Ça ferait un bon sujet de film !
Oui (rires) ! Le cinéma britannique est très sombre, il pleut tout le temps et c'est très bien : nous avons une culture littéraire gothique importante. (...) Mais je trouvais plus intéressant d'avoir une histoire horrifique psychologique mais se déroulant l'été. Nous ne nous reposons pas sur le climat pour créer la tension.
C'est le moment de parler de la direction photo du film, qui met clairement en valeur cet aspect.
Nous avons choisi d'embrasser ce paysage luxuriant. Nos deux films de références pour les couleurs de ce film étaient les histoires d'amour enfermées dans des polars : La balade sauvage et Sailor et Lula. Nous ne voulions pas nous enfermer dans des références, mais cela nous a donné confiance dans notre idée d'aller vers les couleurs. Pour ce qui est de l'esthétique, lorsque Moll est prisonnière de sa famille ou de la communauté, nous posions la caméra (...) et faisions des lents zooms ou des lents travellings avec un montage lent. Lorsqu'elle est avec Pascal, amoureuse, nous tournions caméra à l'épaule, majoritairement dehors ou, en cas de scène en intérieur, en lumière naturelle. Le montage est alors plus impressionniste (...).

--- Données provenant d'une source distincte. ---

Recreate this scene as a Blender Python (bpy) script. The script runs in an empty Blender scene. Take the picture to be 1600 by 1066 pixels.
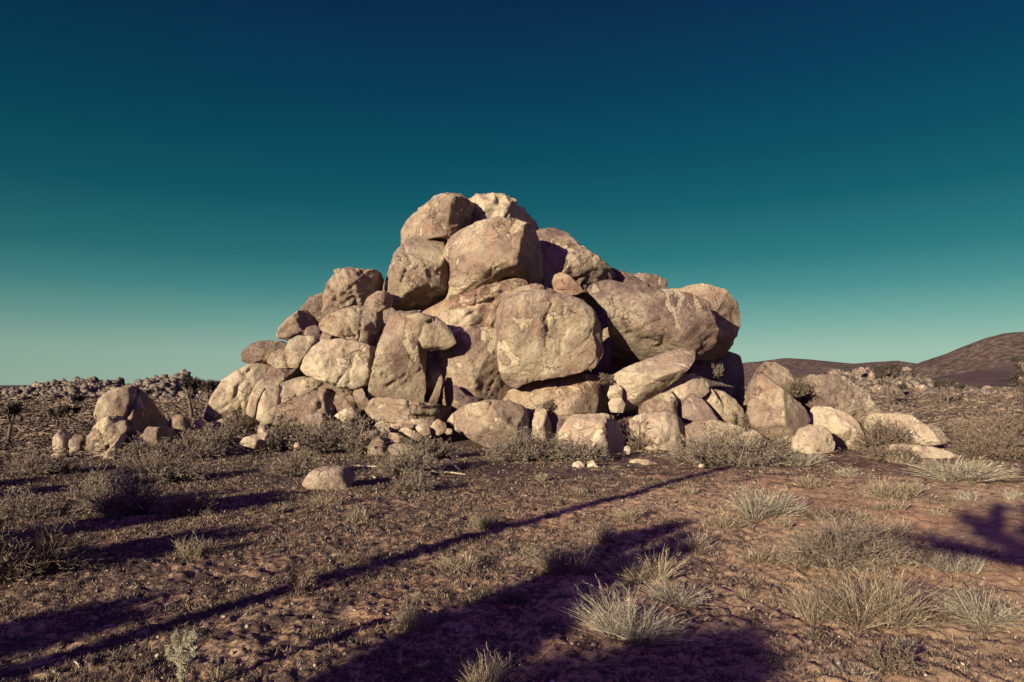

Quel est pour vous l'après "Jersey Affair", sur quoi travaillez-vous ?
J'ai deux projets. Le premier se passe à New York, le scénario m'a été apporté. L'autre est un polar entre un père et son fils, qui se tournerait au Texas. Je réécris un scénario existant. Je trouve le processus d'écriture laborieux. L'idéal serait que je trouve mon scénariste fétiche. J'ai mon directeur photo, mon monteur, mon chef déco, il me reste à trouver mon auteur.